## Goal of the exercise
Begin with the first line below and retype each line exactly through the line containing "c_, s_ = math.cos(PITCH), math.sin(PITCH)". Any pictures are to be left out.

## Recorded information
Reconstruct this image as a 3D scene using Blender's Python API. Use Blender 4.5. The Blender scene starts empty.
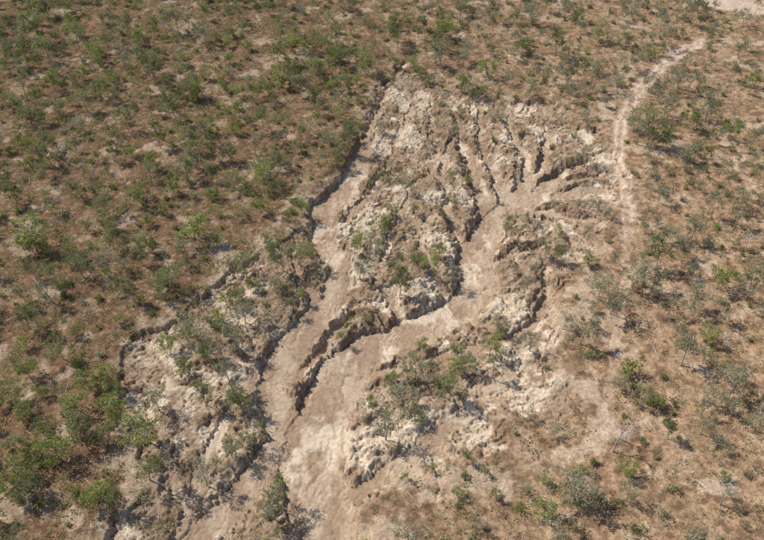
import bpy, math, numpy as np
from mathutils import Vector
rng = np.random.default_rng(7)
H = 130.0; PITCH = math.radians(45); F = 734.0
c_, s_ = math.cos(PITCH), math.sin(PITCH)

def G(u, v):
    """photo survey mark -> ground coordinate in metres"""
    x = (u-382)/F; y = -(v-270)/F
    t = H/(c_*1.0 - y*s_)
    return (x*t, (y*c_+s_)*t)
def GL(l): return [G(*p) for p in l]

# ------------------------------------------------------------ noise
_tabs = {}
def pn(x, y, seed):
    if seed not in _tabs:
        a = np.random.default_rng(1000+seed).random((256, 256))*2*np.pi
        _tabs[seed] = (np.cos(a), np.sin(a))
    gx, gy = _tabs[seed]
    xi = np.floor(x).astype(int); yi = np.floor(y).astype(int)
    xf = x-xi; yf = y-yi
    u = xf*xf*xf*(xf*(xf*6-15)+10); v = yf*yf*yf*(yf*(yf*6-15)+10)
    def d(ix, iy, dx, dy):
        a = (xi+ix) & 255; b = (yi+iy) & 255
        return gx[a, b]*dx+gy[a, b]*dy
    n00 = d(0, 0, xf, yf); n10 = d(1, 0, xf-1, yf); n01 = d(0, 1, xf, yf-1); n11 = d(1, 1, xf-1, yf-1)
    return 1.5*((n00*(1-u)+n10*u)*(1-v)+(n01*(1-u)+n11*u)*v)
def fbm(x, y, sc, octv, seed, gain=.5):
    r = 0; a = 1; f = 1/sc
    for o in range(octv):
        r = r+a*pn(x*f+o*17.3, y*f+o*9.1, seed+o); a *= gain; f *= 2.03
    return r
def ss(a, b, x):
    t = np.clip((x-a)/(b-a), 0, 1); return t*t*(3-2*t)

# ------------------------------------------------------------ grid
def axis2(a, b, st, va, vb, lo_lim, hi_lim):
    core = list(np.arange(a, b+1e-6, st))
    lo = []; p = a; s = st
    while p > lo_lim:
        if p > va: s = min(s*1.03, 1.0)
        else: s *= 1.25
        p -= s; lo.append(p)
    hi = []; p = core[-1]; s = st
    while p < hi_lim:
        if p < vb: s = min(s*1.03, 1.0)
        else: s *= 1.25
        p += s; hi.append(p)
    return np.array(lo[::-1]+core+hi)
xs = axis2(-78, 88, 0.25, -170, 175, -4000, 4000)
ys = axis2(54, 242, 0.25, 30, 310, -4000, 5000)
X, Y = np.meshgrid(xs, ys)        # shape (ny,nx)
print('grid', X.shape)

WX = fbm(X, Y, 8, 3, 10)*1.0+fbm(X, Y, 2.0, 3, 14)*.55
WY = fbm(X+300, Y, 8, 3, 20)*1.0+fbm(X+300, Y, 2.0, 3, 24)*.55
XW = X+WX; YW = Y+WY

D = np.zeros_like(X); SAND = np.zeros_like(X); MAIN = np.zeros_like(X)

def stroke(pts, w, d, bank=None, warp=1.0, sand=1.0, main=False):
    n = len(pts)
    w = np.interp(np.linspace(0, 1, n), np.linspace(0, 1, len(w)), w)
    d = np.interp(np.linspace(0, 1, n), np.linspace(0, 1, len(d)), d)
    for i in range(n-1):
        (x0, y0), (x1, y1) = pts[i], pts[i+1]
        m = max(w[i], w[i+1])+7
        i0, i1 = np.searchsorted(xs, [min(x0, x1)-m, max(x0, x1)+m])
        j0, j1 = np.searchsorted(ys, [min(y0, y1)-m, max(y0, y1)+m])
        if i1 <= i0 or j1 <= j0: continue
        sl = (slice(j0, j1), slice(i0, i1))
        px = X[sl]+WX[sl]*warp; py = Y[sl]+WY[sl]*warp
        dx, dy = x1-x0, y1-y0; L2 = dx*dx+dy*dy+1e-9
        t = np.clip(((px-x0)*dx+(py-y0)*dy)/L2, 0, 1)
        dist = np.hypot(px-(x0+t*dx), py-(y0+t*dy))
        ww = w[i]+(w[i+1]-w[i])*t; dd = d[i]+(d[i+1]-d[i])*t
        bk = bank if bank else .30+.08*dd
        prof = dd*(1-np.clip((dist-ww)/bk, 0, 1))+0
        prof = np.maximum(prof, dd*.33*(1-ss(0, 1, (dist-ww)/(1.2*dd+.4))))
        D[sl] = np.maximum(D[sl], prof)
        if sand > 0:
            SAND[sl] = np.maximum(SAND[sl], sand*(1-ss(ww*.9, ww*1.15, dist)))
        if main: MAIN[sl] = np.maximum(MAIN[sl], 1-ss(ww, ww+5, dist))

# ------------------------------------------------------------ badlands extent
poly = np.array(GL([(402, 62), (378, 92), (366, 130), (360, 160), (345, 186), (308, 200), (282, 230), (250, 258), (208, 284), (180, 312), (140, 325), (118, 350),
 (128, 385), (140, 425), (145, 470), (130, 510), (100, 560), (345, 560), (362, 510), (395, 492), (450, 475), (490, 448), (520, 415), (562, 400), (560, 360), (556, 330), (570, 290),
 (578, 250), (598, 225), (622, 192), (625, 168), (600, 135), (555, 108), (505, 92), (455, 84), (425, 68)]))
def sdist(px, py, poly):
    ins = np.zeros(px.shape, bool); md = np.full(px.shape, 1e9)
    n = len(poly)
    for i in range(n):
        x0, y0 = poly[i]; x1, y1 = poly[(i+1) % n]
        dx, dy = x1-x0, y1-y0
        t = np.clip(((px-x0)*dx+(py-y0)*dy)/(dx*dx+dy*dy), 0, 1)
        md = np.minimum(md, np.hypot(px-x0-t*dx, py-y0-t*dy))
        c = ((y0 > py) != (y1 > py)) & (px < (x1-x0)*(py-y0)/(y1-y0+1e-12)+x0)
        ins ^= c
    return np.where(ins, md, -md)
BW = fbm(X, Y, 20, 3, 33)*5
SD = sdist(X+WX*1.6, Y+WY*1.6, poly)+BW
BAD = ss(-2.5, 3.5, SD+fbm(X, Y, 3, 3, 36)*2.5)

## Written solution
Reconstruct this image as a 3D scene using Blender's Python API. Use Blender 4.5. The Blender scene starts empty.
import bpy, math, numpy as np
from mathutils import Vector
rng = np.random.default_rng(7)
H = 130.0; PITCH = math.radians(45); F = 734.0
c_, s_ = math.cos(PITCH), math.sin(PITCH)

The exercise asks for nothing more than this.